On Wednesday 20 August 2003 08:23, Michael G Schwern wrote:
> You don't want subtests to have to know any state, such as how far to
> indent. Why?  Consider:

Something has to keep state, I was assuming it would be the block. Anyway, the 
indentation thing is bad because it won't work for threaded tests and 
aspect-oriented tests.

In my mind a block is just another Test::Builder object that behaves a little 
differently at destroy time and adds a prefix to it's test numbers.

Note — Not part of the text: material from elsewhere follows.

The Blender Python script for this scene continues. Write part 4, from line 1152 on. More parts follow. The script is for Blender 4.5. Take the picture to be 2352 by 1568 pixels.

Later on, I suggested instead something like

plan 1..3
plan .1 1..5
ok .1.1
ok .1.2
ok .1.3
plan .1.4 1..2
ok .1.4.1
ok .1.4.2
ok 1.4 # plan for .1.4 was ok
ok .1.5
ok .1 # plan for .1 was OK
ok .2
ok .3
1..8

A plan counts the number of tests and sub-blocks to expect. The 1..8 at the 
end would be calculated by summing the plans of all blocks.

This doesn't upset the current Test::Harness because the numbers begin with 
".".

It catches the "block 1 had 1 extra and block 2 had 1 less" problem because 
each sub block's plan is a test also.

It can handle threaded and aspect-oriented tests no problem, you just allocate 
block 1 to your aspect tests with no plan and they won't interfere with the 
rest of the proceedings. Similarly, just give each thread it's own block and 
away we go. Test numbers would now only be partially ordered so

1 < 2
1.1 < 1.2
2.1 < 2.2

but 1.2 and 2.2 are incomparable.

> I don't think we can get away with T::H not being modified.

If you want it to understand blocks and be able to say block 1.2.3.4 missed 1 
test and failed 2 then it will need to be modified.